• Excessive Force By Law Enforcement

Excessive Force by Law Enforcement

In 1989, the United States Supreme Court in Graham v. Connor  held that an officer’s use of force must be objectively reasonable under the totality of circumstances known to the officer at the time. Force “must be judged from the perspective of a reasonable officer on the scene, rather than with the 20/20 vision of hindsight,” the court said.  “Reasonableness” is defined by a hypothetical person who “exercises average care, skill, and judgment in conduct that society requires of its members for protection of their own and others’ interests.”  This standard takes into account that “police are often forced to make split second judgments – in circumstances that are tense, uncertain and rapidly evolving – about the amount of force that is necessary in a particular situation.”

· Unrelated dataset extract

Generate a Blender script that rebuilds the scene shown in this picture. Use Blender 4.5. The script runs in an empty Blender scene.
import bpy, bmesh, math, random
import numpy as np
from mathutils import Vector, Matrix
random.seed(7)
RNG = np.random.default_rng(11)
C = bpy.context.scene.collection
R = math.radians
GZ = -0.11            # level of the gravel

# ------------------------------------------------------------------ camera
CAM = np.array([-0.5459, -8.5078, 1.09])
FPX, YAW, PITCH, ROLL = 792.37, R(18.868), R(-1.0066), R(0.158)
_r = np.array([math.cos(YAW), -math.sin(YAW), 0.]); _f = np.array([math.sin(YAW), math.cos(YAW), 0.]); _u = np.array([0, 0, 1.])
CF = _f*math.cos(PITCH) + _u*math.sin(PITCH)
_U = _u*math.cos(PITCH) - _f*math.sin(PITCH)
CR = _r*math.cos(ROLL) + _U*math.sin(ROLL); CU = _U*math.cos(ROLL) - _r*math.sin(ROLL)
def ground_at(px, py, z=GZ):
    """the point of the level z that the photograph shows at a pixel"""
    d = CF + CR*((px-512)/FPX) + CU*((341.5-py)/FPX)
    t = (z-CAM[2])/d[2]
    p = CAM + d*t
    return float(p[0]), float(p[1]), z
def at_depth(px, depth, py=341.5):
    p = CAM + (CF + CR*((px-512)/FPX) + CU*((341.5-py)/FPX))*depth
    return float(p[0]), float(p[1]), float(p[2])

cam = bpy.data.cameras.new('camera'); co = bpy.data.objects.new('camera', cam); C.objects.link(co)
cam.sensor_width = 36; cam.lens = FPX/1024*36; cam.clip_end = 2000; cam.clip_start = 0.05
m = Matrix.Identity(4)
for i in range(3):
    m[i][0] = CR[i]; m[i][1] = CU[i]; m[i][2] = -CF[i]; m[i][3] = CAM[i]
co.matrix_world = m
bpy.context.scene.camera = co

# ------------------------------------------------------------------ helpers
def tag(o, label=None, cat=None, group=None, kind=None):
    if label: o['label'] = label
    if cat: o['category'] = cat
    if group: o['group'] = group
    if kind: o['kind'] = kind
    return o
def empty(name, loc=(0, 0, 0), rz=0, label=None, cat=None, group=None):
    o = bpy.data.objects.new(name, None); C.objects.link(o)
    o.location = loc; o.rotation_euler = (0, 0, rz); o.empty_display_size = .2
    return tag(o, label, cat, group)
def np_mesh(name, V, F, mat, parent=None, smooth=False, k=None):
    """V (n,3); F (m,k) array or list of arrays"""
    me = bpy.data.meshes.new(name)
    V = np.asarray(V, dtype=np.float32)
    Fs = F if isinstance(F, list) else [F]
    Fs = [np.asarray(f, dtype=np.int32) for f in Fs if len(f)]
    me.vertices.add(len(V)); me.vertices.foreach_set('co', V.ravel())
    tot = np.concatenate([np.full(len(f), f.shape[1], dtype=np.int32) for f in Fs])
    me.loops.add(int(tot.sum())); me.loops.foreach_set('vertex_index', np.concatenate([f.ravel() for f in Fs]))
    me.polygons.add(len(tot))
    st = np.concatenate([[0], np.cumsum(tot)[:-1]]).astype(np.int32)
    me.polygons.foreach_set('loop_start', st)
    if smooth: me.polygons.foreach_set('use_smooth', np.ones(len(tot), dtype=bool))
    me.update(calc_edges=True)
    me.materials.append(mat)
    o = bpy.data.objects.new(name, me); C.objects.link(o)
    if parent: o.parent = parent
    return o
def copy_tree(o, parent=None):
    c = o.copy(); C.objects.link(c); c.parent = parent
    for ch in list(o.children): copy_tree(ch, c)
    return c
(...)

The result of the Supreme Court’s decision in Graham was that police officers are granted an incredible amount of discretion, often finding the law on their side.  Although this decision reaffirms each person’s Fourth Amendment rights, the objective reasonableness standard and the discretion allowed police opens the door to the potential for prejudice, bias and racial profiling.  And when African-American men are seen as inherently criminal and dangerous, deadly shootings by police are more often than not found to be reasonable. Anyone with a television, or simply a wireless internet connection, is no stranger to the apparent increase in police shootings in the past few years. Fatal shootings by police have made headlines every day, with the attention on them amplified by social media sharing platforms, and the proliferation of camera enabled cell-phones.  The Washington Post maintains a database of police shootings nationally, and as of September 2017, 697 people had been shot by police this year. The killing of Mike Brown in Ferguson, MO in 2014, and numerous high profile shootings since then, have placed a special focus on deadly and excessive use of force by police.

In January of 2017, 11 national police organizations issued a new model policy: the “National Consensus Policy Use of Force” with the stated purpose being to “provide law enforcement officers with guidelines for the use of less-lethal and deadly force.” Worth noting that the first stated policy is to “value and preserve human life.”  This policy incorporates “de-escalation” as an alternative use of deadly force, defined as

“taking action or communicating verbally or non-verbally during a potential force encounter in an attempt to stabilize the situation and reduce the immediacy of the threat so that more time, options, and resources can be called upon to resolve the situation without the use of force or with a reduction in the force necessary.”

Many local and state departments have rejected the so-called “National Consensus” as a one-size-doesn’t-fit-all solution. In 34 states, training decisions are left to local agencies. Most, though, conduct no, or very little, de-escalation training. Chiefs cite cost, lack of staff, and a belief that the training isn't needed. Versions of de-escalation training have been around for decades, but it entered the spotlight in 2015, when President Obama's Task Force on 21st Century Policing released its final report

The report prioritized de-escalation training for all police departments and emphasized the need for officers to establish a "guardian" mindset rather than a "warrior" way of thinking.   A deeper look into the records of 34 officers who shot unarmed people in 2015 and 2016 shows that more than half had obtained two or fewer hours of de-escalation training since at least 2012. Only one officer had received 40 hours, which is considered optimal.  More Here.

"The problem is, with 18,000 police departments [in the U.S.], you don't have any kind of uniform standards," said Chuck Wexler, executive director of the Police Executive Research Forum, which has been working to establish a de-escalation training model. The organization's "30 Guiding Principles on Use of Force," developed with input from chiefs and sheriffs nationwide, emphasize "proportionality," "de-escalation," and "the sanctity of human life," meaning all lives, not just officers' lives. Among more than 280 law enforcement agencies, new recruits received an average of 58 hours of firearms training and just eight hours of de-escalation training, according to the results of a 2015 survey by Wexler's organization.

But de-escalation does and can work. The Salt Lake City Police Department has gone more than a year and a half since its last fatal officer-involved shooting. Twenty months without a death due to their de-escalation training.

The Los Angeles Police Commission voted in April to require officers to try, whenever possible, to defuse tense encounters before firing their guns. The new rules formally incorporate a de-escalation into the Los Angeles Police Department’s policy outlining how and when officers can use deadly force. As a result, officers can now be judged specifically on whether they did all they could to reduce tensions before resorting to their firearms.

On the state level, at least five states – Colorado, Connecticut, Illinois, Utah and Washington – have enacted laws that either limit the use of certain types of force, such as chokeholds, or mandate or strengthen police training on the legal use of force. Some states have taken the additional step of requiring that such training include cultural sensitivity, bias free policing, or procedural justice components.